Four-day working week trial: Company sees productivity rise and stress levels plummet

Staff showed increased leadership, commitment, stimulation and empowerment. Photo: 4dayweek.co.nz

Geraldine Gittens

A company in New Zealand which granted all of its staff a four-day working week last year has said productivity and team engagement levels have risen amongst its workers.

Perpetual Guardian introduced the four-day week on March 5 last year as part of an eight-week trial involving 240 staff members.

Staff were told they could work 30 hours but would be paid for 37.5, and in return they were asked to deliver the same amount of output as in a standard week.

Now the company, which has continued the initiative, has published a white paper after it worked with The University of Auckland and Auckland University of Technology (AUT) to analyse the effects of the four-day working week.

Staff showed increased leadership, commitment, stimulation and empowerment; job performance was maintained; staff stress levels decreased; and work-life balance increased.

Staff stress levels decreased from 45pc to 38pc. Work-life balance scores increased from 54pc to 78pc. Staff leadership increased from 64pc to 82pc, and commitment rose from 68pc to 88pc.

Head of People and Capability Christine Brotherton said: "When we’re giving people the gift of time, the gift to be able to reconnect with their families, to take care of some personal admin, we’re actually starting to make a bit of a difference in people’s lives."

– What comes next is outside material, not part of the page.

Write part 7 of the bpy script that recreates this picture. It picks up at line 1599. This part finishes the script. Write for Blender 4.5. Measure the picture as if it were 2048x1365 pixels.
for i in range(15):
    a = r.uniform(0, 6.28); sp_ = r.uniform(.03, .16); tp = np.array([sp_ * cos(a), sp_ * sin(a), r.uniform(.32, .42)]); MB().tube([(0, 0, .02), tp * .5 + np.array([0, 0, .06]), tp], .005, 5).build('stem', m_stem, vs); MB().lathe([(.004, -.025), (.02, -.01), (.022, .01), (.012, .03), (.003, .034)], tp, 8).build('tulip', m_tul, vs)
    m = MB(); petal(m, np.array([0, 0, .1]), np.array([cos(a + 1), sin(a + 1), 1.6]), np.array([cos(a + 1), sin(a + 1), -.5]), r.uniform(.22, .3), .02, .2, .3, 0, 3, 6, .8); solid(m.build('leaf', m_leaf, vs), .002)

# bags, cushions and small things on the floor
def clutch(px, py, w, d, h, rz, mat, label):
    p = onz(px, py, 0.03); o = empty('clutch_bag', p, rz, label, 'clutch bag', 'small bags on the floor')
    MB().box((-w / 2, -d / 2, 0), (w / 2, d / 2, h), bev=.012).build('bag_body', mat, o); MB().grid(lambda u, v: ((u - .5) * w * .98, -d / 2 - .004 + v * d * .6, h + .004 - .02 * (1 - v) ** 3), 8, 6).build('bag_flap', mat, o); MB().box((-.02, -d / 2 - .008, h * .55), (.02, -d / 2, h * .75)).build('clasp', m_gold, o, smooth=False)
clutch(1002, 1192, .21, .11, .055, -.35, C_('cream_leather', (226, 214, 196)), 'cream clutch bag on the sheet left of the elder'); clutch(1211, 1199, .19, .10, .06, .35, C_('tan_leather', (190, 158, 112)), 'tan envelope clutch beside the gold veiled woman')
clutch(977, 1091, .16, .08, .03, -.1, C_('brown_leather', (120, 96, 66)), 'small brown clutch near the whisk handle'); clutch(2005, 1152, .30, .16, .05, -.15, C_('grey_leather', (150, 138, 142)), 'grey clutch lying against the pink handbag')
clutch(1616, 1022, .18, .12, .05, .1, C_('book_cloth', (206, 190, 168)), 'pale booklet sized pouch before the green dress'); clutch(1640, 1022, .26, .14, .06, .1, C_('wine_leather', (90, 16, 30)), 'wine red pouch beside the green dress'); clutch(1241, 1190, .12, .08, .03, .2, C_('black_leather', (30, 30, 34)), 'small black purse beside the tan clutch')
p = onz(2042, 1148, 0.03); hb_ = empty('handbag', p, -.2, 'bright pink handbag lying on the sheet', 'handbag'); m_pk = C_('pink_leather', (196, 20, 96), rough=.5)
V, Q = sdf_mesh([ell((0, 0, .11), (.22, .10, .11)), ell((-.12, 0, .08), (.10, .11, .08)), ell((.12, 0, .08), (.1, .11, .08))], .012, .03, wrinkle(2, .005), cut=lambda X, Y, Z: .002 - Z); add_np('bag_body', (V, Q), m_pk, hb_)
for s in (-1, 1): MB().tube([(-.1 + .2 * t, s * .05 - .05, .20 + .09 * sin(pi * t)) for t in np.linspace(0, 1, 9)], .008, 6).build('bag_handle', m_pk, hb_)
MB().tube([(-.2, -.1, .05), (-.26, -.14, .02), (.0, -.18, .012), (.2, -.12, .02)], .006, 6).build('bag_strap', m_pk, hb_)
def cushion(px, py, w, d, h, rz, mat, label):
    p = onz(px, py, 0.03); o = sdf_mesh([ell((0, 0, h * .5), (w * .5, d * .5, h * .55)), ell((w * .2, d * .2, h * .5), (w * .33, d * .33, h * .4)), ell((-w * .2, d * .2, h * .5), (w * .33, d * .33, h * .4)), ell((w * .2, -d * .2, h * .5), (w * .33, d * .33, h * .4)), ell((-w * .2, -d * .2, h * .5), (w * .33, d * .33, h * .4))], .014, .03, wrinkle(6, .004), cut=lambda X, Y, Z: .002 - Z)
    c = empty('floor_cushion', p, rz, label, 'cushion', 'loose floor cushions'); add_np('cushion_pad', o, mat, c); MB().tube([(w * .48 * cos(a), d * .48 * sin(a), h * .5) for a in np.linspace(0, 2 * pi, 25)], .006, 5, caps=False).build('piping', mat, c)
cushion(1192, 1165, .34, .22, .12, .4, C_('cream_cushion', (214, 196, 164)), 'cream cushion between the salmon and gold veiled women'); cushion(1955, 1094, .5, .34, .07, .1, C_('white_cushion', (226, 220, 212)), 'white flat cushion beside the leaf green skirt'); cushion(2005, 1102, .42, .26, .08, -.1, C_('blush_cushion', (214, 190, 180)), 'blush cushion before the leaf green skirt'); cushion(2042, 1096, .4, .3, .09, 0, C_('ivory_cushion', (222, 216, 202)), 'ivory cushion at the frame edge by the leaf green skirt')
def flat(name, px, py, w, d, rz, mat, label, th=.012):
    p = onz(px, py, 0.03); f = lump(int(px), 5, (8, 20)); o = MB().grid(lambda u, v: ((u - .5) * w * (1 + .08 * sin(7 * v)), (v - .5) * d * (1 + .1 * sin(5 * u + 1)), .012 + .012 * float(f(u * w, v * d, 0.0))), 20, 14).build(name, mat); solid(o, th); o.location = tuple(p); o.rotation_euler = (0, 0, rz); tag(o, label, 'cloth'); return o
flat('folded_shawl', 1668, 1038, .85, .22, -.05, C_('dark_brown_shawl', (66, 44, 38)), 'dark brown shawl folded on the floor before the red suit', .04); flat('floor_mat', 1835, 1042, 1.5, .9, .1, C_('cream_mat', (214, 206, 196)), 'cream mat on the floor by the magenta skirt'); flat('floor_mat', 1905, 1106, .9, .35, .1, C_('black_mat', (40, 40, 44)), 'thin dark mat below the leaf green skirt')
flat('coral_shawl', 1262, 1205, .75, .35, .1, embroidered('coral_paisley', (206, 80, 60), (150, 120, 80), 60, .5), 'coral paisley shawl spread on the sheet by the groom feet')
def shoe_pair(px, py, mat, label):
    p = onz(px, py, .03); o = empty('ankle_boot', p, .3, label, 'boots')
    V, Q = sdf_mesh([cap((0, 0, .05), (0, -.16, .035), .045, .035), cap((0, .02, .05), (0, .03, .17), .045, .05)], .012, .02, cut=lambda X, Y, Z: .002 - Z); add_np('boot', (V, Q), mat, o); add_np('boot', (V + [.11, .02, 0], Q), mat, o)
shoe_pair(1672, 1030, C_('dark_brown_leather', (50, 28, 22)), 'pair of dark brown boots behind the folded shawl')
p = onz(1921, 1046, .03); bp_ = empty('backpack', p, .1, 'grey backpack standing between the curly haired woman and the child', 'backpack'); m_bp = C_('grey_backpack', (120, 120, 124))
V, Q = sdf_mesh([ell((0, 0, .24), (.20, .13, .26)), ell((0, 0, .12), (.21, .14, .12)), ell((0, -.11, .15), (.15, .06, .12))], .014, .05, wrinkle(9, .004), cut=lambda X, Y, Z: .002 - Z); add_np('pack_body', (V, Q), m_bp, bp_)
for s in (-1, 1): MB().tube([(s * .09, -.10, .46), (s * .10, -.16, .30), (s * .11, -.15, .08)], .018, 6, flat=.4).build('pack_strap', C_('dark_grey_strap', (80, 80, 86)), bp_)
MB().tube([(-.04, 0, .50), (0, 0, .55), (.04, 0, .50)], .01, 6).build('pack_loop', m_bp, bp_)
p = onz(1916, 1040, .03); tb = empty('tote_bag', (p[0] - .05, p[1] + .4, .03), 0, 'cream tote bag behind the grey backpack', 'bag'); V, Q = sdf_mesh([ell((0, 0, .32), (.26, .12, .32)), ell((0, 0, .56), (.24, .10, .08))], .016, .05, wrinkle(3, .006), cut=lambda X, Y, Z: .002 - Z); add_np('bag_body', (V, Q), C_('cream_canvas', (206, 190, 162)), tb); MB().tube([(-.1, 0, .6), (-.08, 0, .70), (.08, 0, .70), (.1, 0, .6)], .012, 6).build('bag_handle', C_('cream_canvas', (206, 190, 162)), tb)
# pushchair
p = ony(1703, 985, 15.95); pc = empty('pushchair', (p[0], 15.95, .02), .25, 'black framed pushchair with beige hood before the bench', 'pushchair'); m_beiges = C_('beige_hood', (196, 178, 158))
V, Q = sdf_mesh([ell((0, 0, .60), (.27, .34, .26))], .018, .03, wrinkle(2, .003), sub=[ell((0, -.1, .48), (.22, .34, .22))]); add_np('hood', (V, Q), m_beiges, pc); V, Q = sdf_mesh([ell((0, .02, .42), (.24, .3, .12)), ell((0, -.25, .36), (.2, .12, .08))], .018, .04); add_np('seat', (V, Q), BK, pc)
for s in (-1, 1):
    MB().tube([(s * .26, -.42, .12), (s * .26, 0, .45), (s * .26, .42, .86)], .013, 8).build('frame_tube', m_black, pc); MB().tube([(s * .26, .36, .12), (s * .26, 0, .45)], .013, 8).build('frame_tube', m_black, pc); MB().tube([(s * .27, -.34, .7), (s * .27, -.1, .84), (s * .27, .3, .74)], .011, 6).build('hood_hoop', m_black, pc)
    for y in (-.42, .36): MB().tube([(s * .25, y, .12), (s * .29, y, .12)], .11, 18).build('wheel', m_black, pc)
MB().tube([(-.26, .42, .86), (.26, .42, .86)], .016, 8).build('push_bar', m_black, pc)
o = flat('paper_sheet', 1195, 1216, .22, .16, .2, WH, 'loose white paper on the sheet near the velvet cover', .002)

Andrew Barnes said: “When we started inevitably everybody’s reaction is ‘how am I ever going to do my work in four days rather than five. So the fact that the trial indicates that not only could they do their work in four days but at the same time, actually they were better able to do the work in four days: that for me was the one result from the research which was extraordinarily surprising.”

In Ireland last November, Forsa Deputy General Secretary Kevin Callinan told a conference on the Future of Working Time that reduced working time was emerging as one of the central issues in international debates about the future of work.